::: Information given
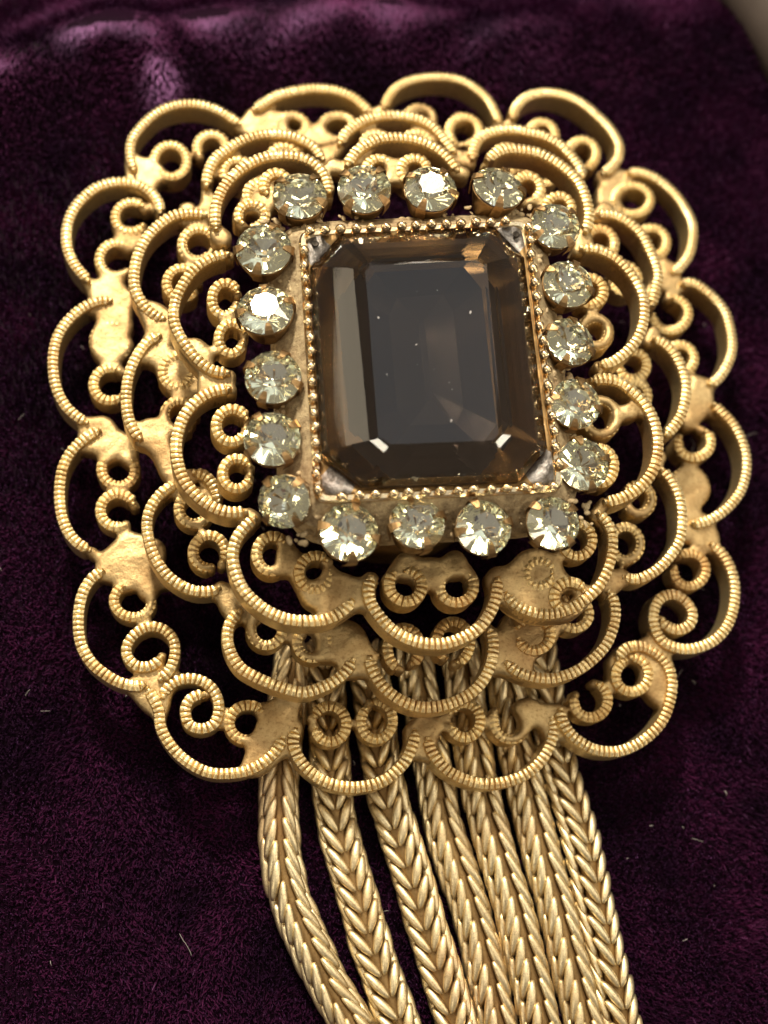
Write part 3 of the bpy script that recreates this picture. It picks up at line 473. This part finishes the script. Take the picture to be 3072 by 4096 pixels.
::::::
::: Information given
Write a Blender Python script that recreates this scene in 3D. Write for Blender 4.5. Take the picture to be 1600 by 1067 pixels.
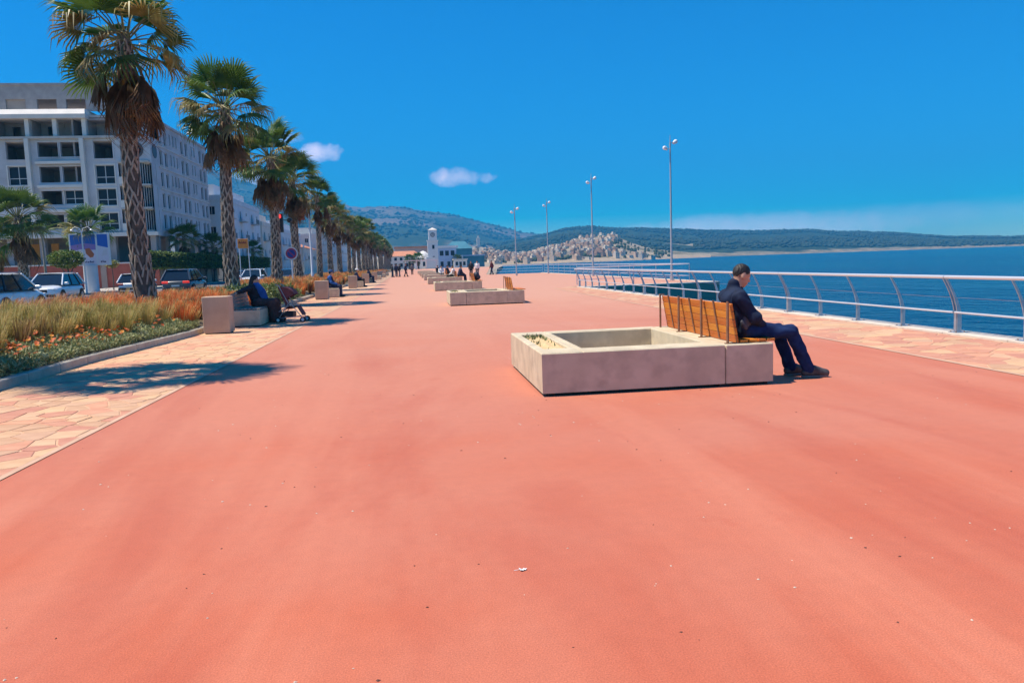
::::::
::: Information given
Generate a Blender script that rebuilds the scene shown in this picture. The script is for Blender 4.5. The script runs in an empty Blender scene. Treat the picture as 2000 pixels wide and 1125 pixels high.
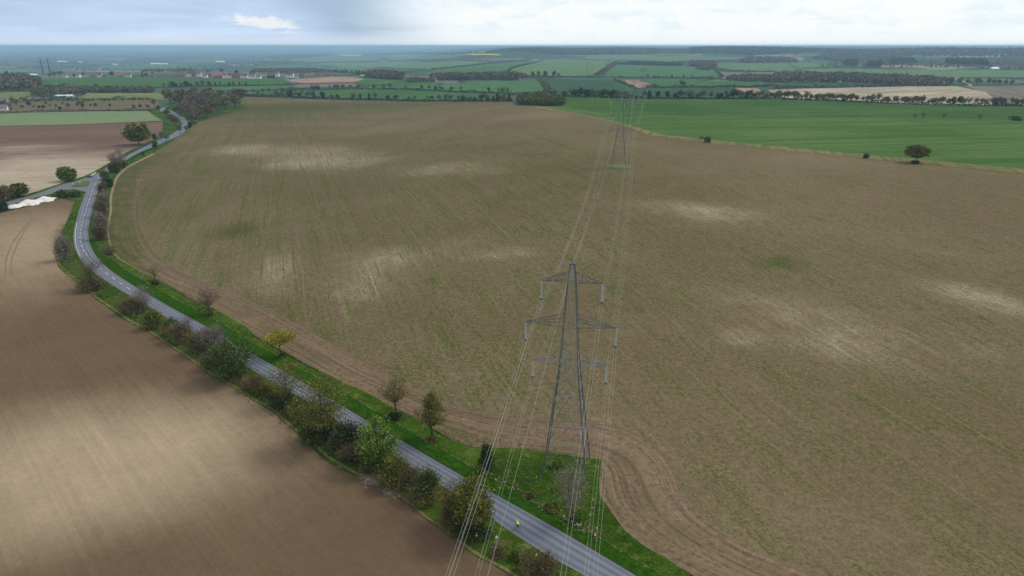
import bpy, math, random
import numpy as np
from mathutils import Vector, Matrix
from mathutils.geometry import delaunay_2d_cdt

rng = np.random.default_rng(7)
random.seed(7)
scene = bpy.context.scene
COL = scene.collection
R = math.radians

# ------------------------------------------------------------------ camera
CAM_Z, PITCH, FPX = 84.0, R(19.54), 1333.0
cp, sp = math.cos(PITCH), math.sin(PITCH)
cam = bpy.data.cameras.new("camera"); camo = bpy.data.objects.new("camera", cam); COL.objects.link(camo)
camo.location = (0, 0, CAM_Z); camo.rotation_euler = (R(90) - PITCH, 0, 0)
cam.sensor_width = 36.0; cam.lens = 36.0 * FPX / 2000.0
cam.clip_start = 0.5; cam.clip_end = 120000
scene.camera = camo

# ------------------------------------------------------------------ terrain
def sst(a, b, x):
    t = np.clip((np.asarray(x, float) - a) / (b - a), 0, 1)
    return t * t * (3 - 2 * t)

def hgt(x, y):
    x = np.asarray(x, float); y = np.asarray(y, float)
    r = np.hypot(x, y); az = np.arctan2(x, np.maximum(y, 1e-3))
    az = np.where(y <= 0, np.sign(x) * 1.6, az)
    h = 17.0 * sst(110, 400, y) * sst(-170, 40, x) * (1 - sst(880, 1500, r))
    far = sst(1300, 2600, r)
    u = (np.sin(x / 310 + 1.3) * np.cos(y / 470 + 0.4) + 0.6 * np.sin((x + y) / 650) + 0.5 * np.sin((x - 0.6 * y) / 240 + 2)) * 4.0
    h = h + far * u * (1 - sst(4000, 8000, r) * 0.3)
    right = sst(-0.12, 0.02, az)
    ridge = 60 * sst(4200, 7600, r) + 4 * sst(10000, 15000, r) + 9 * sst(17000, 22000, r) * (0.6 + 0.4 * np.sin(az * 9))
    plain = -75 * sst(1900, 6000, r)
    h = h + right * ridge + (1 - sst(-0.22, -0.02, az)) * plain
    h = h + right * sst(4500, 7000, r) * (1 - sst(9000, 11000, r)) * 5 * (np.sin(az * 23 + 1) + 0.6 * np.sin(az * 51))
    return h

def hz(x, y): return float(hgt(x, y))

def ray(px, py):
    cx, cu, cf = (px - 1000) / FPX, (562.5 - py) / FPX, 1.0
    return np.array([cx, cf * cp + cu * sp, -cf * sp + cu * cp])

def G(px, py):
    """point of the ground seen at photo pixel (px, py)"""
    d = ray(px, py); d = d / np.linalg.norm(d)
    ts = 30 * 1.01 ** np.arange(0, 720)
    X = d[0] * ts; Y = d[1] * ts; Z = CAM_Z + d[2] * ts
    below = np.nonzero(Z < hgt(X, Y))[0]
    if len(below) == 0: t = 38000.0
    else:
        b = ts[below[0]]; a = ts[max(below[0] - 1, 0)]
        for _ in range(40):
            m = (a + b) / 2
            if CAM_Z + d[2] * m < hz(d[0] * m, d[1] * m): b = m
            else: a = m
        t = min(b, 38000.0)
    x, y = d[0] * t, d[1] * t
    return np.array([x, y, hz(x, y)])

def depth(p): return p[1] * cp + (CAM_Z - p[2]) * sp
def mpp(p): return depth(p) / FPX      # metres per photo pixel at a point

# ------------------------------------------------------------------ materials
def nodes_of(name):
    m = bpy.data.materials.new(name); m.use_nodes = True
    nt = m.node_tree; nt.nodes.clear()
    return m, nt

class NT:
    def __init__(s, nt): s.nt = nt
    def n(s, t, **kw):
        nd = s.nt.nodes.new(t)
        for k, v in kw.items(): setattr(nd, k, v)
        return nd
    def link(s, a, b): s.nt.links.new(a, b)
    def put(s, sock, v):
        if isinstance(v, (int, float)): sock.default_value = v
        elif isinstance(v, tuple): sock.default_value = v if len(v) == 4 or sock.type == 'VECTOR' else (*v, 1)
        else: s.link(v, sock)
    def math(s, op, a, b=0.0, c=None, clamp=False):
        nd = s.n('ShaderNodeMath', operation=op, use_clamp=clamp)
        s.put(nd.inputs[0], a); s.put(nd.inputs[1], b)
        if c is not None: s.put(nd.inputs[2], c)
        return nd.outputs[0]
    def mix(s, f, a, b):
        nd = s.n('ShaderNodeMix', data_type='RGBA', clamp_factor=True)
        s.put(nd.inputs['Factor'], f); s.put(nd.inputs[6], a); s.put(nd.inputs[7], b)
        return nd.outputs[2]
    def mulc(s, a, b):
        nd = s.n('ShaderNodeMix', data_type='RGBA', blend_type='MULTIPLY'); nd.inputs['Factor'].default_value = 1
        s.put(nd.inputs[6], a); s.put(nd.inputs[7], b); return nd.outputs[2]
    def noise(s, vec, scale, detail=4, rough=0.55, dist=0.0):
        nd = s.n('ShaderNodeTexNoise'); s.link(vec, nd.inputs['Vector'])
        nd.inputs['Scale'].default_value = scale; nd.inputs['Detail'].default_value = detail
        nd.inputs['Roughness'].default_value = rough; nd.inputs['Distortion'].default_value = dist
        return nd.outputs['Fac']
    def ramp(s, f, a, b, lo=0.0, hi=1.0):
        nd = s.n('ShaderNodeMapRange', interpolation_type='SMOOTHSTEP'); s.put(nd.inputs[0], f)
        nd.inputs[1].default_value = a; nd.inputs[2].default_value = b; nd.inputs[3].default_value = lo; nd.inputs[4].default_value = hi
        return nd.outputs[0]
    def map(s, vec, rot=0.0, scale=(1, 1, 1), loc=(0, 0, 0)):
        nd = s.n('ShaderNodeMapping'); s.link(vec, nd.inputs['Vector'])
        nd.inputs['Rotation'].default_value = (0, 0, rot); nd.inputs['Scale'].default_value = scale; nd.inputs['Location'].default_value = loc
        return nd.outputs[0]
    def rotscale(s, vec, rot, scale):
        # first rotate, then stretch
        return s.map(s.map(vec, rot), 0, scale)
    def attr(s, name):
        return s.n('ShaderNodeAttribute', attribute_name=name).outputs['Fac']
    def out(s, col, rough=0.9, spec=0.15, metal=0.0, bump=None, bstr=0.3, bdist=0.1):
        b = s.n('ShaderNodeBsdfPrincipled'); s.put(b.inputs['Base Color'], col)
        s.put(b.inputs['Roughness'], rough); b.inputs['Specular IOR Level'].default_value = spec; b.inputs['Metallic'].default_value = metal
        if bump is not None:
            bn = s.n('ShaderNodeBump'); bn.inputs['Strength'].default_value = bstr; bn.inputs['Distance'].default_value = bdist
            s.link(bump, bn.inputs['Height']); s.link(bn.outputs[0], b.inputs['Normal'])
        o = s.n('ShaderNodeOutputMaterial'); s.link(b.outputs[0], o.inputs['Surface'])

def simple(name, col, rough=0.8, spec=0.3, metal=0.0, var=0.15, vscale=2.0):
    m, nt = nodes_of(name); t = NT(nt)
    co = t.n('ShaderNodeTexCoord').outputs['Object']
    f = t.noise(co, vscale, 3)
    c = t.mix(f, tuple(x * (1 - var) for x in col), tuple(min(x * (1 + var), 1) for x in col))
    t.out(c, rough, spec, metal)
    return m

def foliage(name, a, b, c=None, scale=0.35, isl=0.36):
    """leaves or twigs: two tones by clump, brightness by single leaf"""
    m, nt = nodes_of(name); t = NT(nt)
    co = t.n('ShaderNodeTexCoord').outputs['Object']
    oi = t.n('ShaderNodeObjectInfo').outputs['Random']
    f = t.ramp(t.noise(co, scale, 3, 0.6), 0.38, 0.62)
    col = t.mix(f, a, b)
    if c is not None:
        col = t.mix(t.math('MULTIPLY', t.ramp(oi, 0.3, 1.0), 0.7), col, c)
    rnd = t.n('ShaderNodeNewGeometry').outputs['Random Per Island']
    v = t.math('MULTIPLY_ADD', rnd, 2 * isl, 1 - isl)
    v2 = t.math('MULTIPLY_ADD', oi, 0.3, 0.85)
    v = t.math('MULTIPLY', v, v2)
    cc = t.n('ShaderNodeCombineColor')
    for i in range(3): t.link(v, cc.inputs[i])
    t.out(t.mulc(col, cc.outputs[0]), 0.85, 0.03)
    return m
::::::
Copy nothing but the lines above that run from the one with "Generate a Blender" to the one with "scene.camera = camo", ends included; pictures stay out.

*Complete response:*
Generate a Blender script that rebuilds the scene shown in this picture. The script is for Blender 4.5. The script runs in an empty Blender scene. Treat the picture as 2000 pixels wide and 1125 pixels high.
import bpy, math, random
import numpy as np
from mathutils import Vector, Matrix
from mathutils.geometry import delaunay_2d_cdt

rng = np.random.default_rng(7)
random.seed(7)
scene = bpy.context.scene
COL = scene.collection
R = math.radians

# ------------------------------------------------------------------ camera
CAM_Z, PITCH, FPX = 84.0, R(19.54), 1333.0
cp, sp = math.cos(PITCH), math.sin(PITCH)
cam = bpy.data.cameras.new("camera"); camo = bpy.data.objects.new("camera", cam); COL.objects.link(camo)
camo.location = (0, 0, CAM_Z); camo.rotation_euler = (R(90) - PITCH, 0, 0)
cam.sensor_width = 36.0; cam.lens = 36.0 * FPX / 2000.0
cam.clip_start = 0.5; cam.clip_end = 120000
scene.camera = camo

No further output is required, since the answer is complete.